Ternyata memang benar dugaanku. Bang
Fuadi orangnya emang keliatan berwibawa, rapih, rambut belah tengah+pake
kacamata persis seperti yang di internet, tapi untuk tinggi badan dugaanku
salah. Dia nggak lebih tinggi dari pada aku. *hahaha.
Kita lalu berjalan menuju mobil.
“Bagaimana bang tadi perjalanannya?”
tanyaku sambil berjalan di sebelahnya.
“Alhamdulillah lancar. Meskipun tadi
harus berangkat pagi banget.” jawabnya dengan kedua tangan sibuk mencet-mencet
blekberi. “Kemarin katanya temen-temen FIB juga ngundang Deddy Mizwar ya?
Gimana itu acaranya? Rame?” dia tanya balik.
“Oh iya bang kemarin kita juga
ngundang Deddy Mizwar sama Ifa Isfansyah. Alhamdulillah acaranya rame.”
“Hebat juga ya temen-temen FIB bisa
ngundang Deddy Mizwar. Padahal beliau orangnya pasti sibuk banget.”
“Hehe.. Ya gitu bang” aku memasang
senyum siapa dulu.... FIB.
Hanya dalam waktu kurang dari 10
menit aku bisa langsung tau kalo Bang Fuadi ini orangnya ramah banget. Sebelumnya
aku berpikir, orang yang sudah punya nama “se-gede” dia biasanya males diajak
ngobrol basa-basi (dan kadang gak penting) sama bocah semacam aku. Kesan
“males” itu sama sekali nggak aku tangkep dari Bang Fuadi. Justru dia yang
lebih sering ngajak ngobrol duluan.
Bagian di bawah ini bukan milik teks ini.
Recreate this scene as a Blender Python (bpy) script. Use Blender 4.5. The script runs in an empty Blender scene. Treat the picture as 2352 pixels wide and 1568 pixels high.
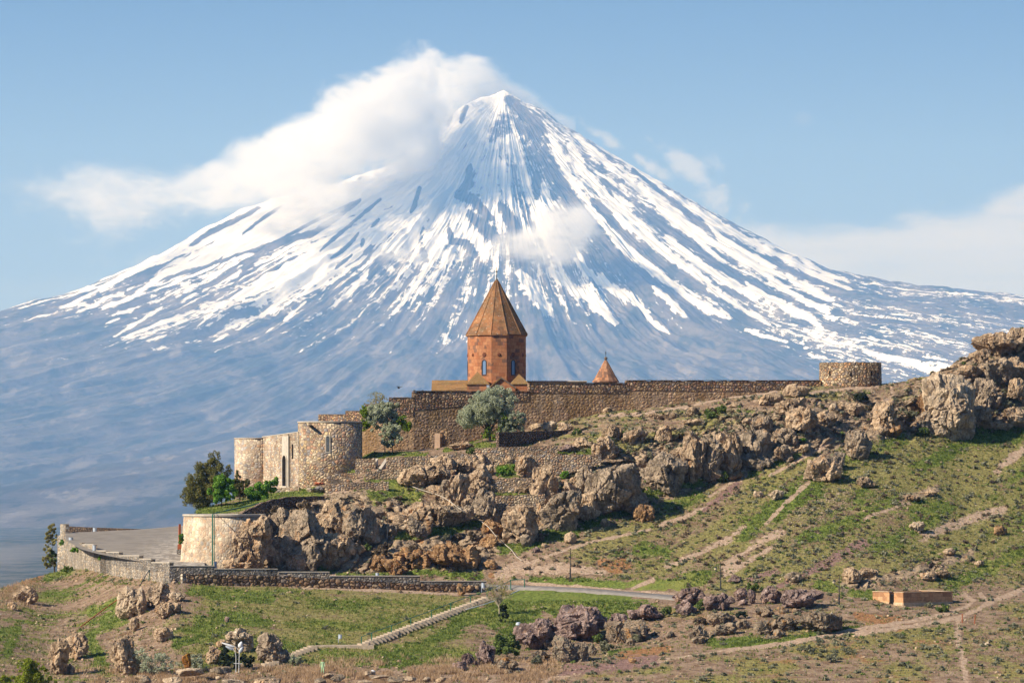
import bpy, bmesh, math, random
import numpy as np
from mathutils import Vector, Matrix, Euler
from mathutils.bvhtree import BVHTree

# ---------------------------------------------------------------- camera, world, sun
F, CX, HZ, CAMZ = 9450.0, 1176.0, 1110.0, 150.0      # focal length and horizon in a 2352x1568 frame
scene = bpy.context.scene
col = scene.collection
cam_d = bpy.data.cameras.new('camera')
cam_d.sensor_width = 36.0
cam_d.lens = 36.0 * F / 2352.0
cam_d.shift_y = (HZ - 784.0) / 2352.0
cam_d.clip_start = 5.0
cam_d.clip_end = 90000.0
cam = bpy.data.objects.new('camera', cam_d)
cam.location = (0, 0, CAMZ)
cam.rotation_euler = (math.radians(90), 0, 0)
col.objects.link(cam)
scene.camera = cam

SUN_EL, SUN_AZ = math.radians(36), math.radians(63)   # azimuth measured left of straight-behind the camera
sun_dir = Vector((-math.sin(SUN_AZ) * math.cos(SUN_EL), -math.cos(SUN_AZ) * math.cos(SUN_EL), math.sin(SUN_EL)))
sd = bpy.data.lights.new('sun', 'SUN')
sd.energy = 5.0
sd.angle = math.radians(0.5)
sd.color = (1.0, 0.96, 0.89)
sun = bpy.data.objects.new('sun', sd)
sun.rotation_euler = sun_dir.to_track_quat('Z', 'Y').to_euler()
sun.location = (-400, -200, 900)
col.objects.link(sun)

scene.view_settings.view_transform = 'Standard'
scene.view_settings.look = 'None'
scene.view_settings.exposure = 0.56
scene.view_settings.gamma = 1.0
scene.cycles.volume_bounces = 8
scene.cycles.max_bounces = 10
scene.cycles.diffuse_bounces = 2
scene.cycles.glossy_bounces = 1
scene.cycles.transparent_max_bounces = 12
scene.cycles.volume_max_steps = 128
scene.cycles.volume_step_rate = 1.0
scene.cycles.use_adaptive_sampling = True
scene.cycles.use_denoising = True
scene.cycles.denoiser = 'OPENIMAGEDENOISE'
scene.cycles.denoising_prefilter = 'ACCURATE'
scene.cycles.denoising_input_passes = 'RGB_ALBEDO_NORMAL'


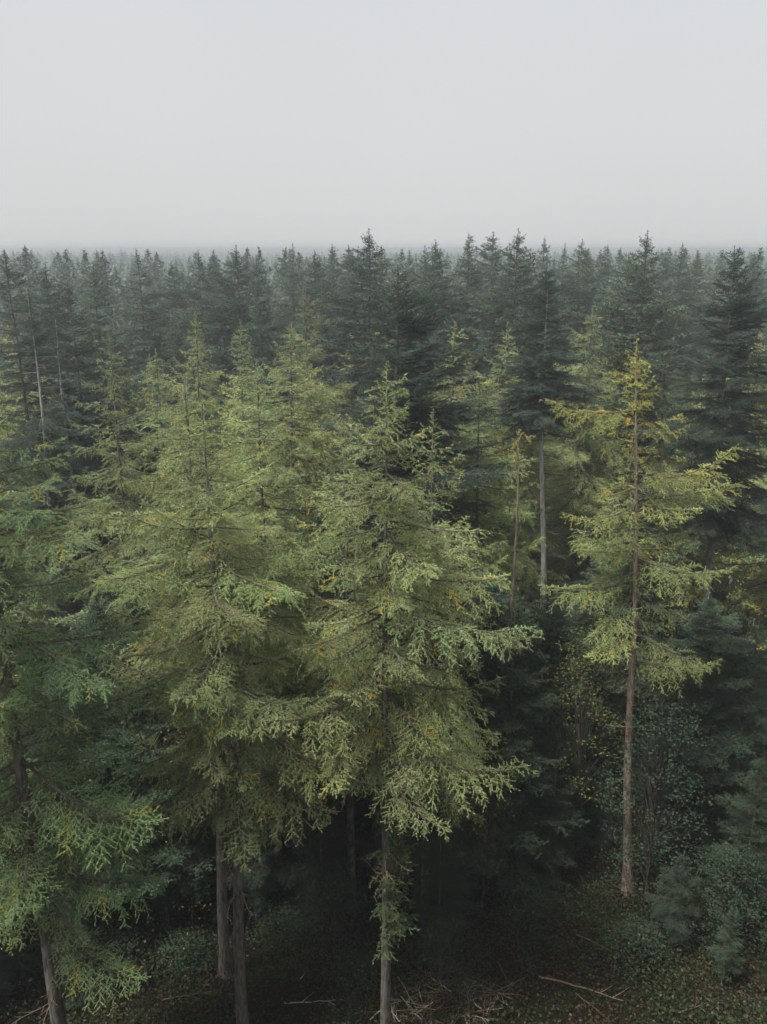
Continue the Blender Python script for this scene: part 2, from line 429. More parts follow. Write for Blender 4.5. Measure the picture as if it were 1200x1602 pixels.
def larch_tint(u, rng):
    k = rng.uniform(0.82, 1.12); y = rng.uniform(0.92, 1.10)
    return (k * y, k, k * rng.uniform(0.85, 1.05))
def bright_tint(u, rng):
    return tuple(1.2 * q for q in larch_tint(u, rng))
def gold_tint(u, rng):
    g = min(1, max(0, (u - 0.35) / 0.6)) * rng.uniform(0.3, 1.15) + (0.3 if rng.random() < 0.2 else 0)
    g = min(g, 1.1); k = rng.uniform(0.88, 1.12)
    return (k * (1.08 + 0.48 * g), k * (1.08 + 0.14 * g), k * (0.95 - 0.38 * g))
def dark_tint(u, rng):
    k = rng.uniform(0.62, 0.92)
    return (k, k, k)
def grey_tint(u, rng):
    k = rng.uniform(0.55, 0.75)
    return (k * 0.95, k, k * 1.05)

def T(px, py, Y):                                 # tree top seen at that pixel, Y metres ahead
    x, y, z = at(px, py, Y); return x, y, z

def stem(pm, pt, Y, lim=1.3):                     # base x, y, top x, height of a trunk seen at two pixels
    m, t = at(*pm, Y), at(*pt, Y)
    k = (t[0] - m[0]) / (t[2] - m[2]) * t[2]; k = max(-lim, min(lim, k))
    return t[0] - k, Y, t[0], t[2]

# ------------------------------------------------------------------ the nearest larches and firs, one by one
TREES = []                                        # (x, y, radius) already taken
def take(X, Y, r=1.6): TREES.append((X, Y, r))

# centre larch
X, Y, h = T(603, 566, 24.0); take(X, Y)
epi = [(z, random.Random(i).uniform(-2.2, 1.5), random.Random(i + 9).uniform(0.6, 1.35), R(random.Random(i + 3).uniform(-25, 40)), 0) for i, z in enumerate(np.linspace(5.4, 12.0, 52))]
near_tree('larch', 'tall pale green larch in the centre foreground, leafy sprouts on its lower trunk', X, Y, h, 12.2, 4.7, 98, 101, 0.21, tint=lambda u, r: larch_tint(u, r) if u > -0.01 else (0.5 * r.uniform(0.8, 1.1), 0.56, 0.52), extra=epi)
# left-centre larch with the long bare lower trunk
X, Y, h = T(316, 628, 24.0); take(X, Y)
near_tree('larch', 'broad pale green larch left of the centre larch, bare straight trunk reaching the lower edge', X, Y, h, 11.2, 4.7, 98, 102, 0.24, tint=larch_tint, barkm='bark',
          extra=[(11.6, 0.15, 3.2, R(-52), 0), (11.9, -0.4, 2.8, R(-48), 0.1), (11.2, 3.0, 2.4, R(-38), 0), (11.8, -1.9, 2.0, R(-55), 0), (12.2, 2.5, 2.6, R(-35), 0), (12.4, 0.5, 3.0, R(-40), 0)])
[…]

Hal itu malah membuatku jadi sedikit kikuk
dan grogi.
Dari bandara, dengan mobil disetirin
sama temenku bernama Ari, kita menuju ke University Club (UC) Resto UGM.
Jadwalnya adalah nemenin bang Fuadi dan mas Sinwani (asistennya) sarapan.
Kemudian di sini lah kita ber-empat,
duduk dalam satu meja makan di UC Resto UGM. Aku duduk di sebelah bang Fuadi,
di depan kita ada mas Sinwani dan Ari yang sibuk ngambil foto dengan D-SLRnya.
Rasanya lucu ya? Suatu hari kamu terkagum-kagum membaca buku karya seseorang.
Bahkan sampe cukup mempengaruhi kehidupan kamu (dengan positif). Kemudian di hari
yang lain kamu bisa duduk satu meja makan dengan penulisnya. Rasanyaaa......
ah, sekali lagi, tanpa bermaksud untuk menjadi homo, aku mau bilang, bahwa aku
termasuk orang yang beruntung banget di hari itu.
Duduk di samping orang “hebat” itu
auranya asik banget. Energi-energi positif berasa masuk gitu aja ke pikiran.
Beda kalo duduk di samping temen-temenku di kampus (Shera, Adis, Devita, Arya,
Imam, Dhilla, Sishek, Rio, Dyas, Ratna, Chipu, Chicha, Febri, Ratno, Sidal,
Ari, dan semua temen-temen Sasindo 2010). Kalo duduk bareng mereka
(temen-temenku) pasti bawaannya ngegosip melulu. Bener dah, sekali-kali kita
emang perlu nyari temen yang pinter, biar ketularan aura pinternya. *Buat
temen-temenku yang baca tulisan ini, sorry ya. Bukan berarti aku nganggep
kalian nggak hebat. Tapi kalian emang idiot.. :P
Nih foto kita pas di UC:
Bang minta tanda tangannya bang |
Okeh, segitu dulu postingan kali ini.
Terima kasih buat yang sudah mampir ke blog saya ini.. :)
Oh ya, untuk acara Talkshow Etnika
Fest sendiri kemarin bisa dibilang lancar meskipun ada sedikit gangguan
dari ‘Kuntilanak gila’. Dan mungkin next time aku ceritain di sini.
Btw, on the other topic, tahun baru
semakin dekat, tapi perasaanku malah semakin galau. Bukan karena (kemungkinan
besar) aku akan melewatinya dengan status jomblo, tapi karena semakin dekat
dengan taun baru berarti juga semakin dekat dengan Ujian Akhir Semester.
Oh God, ujian akhiiiirrr... Semester III ini aku dapet tuntutan IP minimal 3
agar beasiswaku tetep jalan. Dan saya mengincar 3,5. Yeah, jahanam 3,5!!!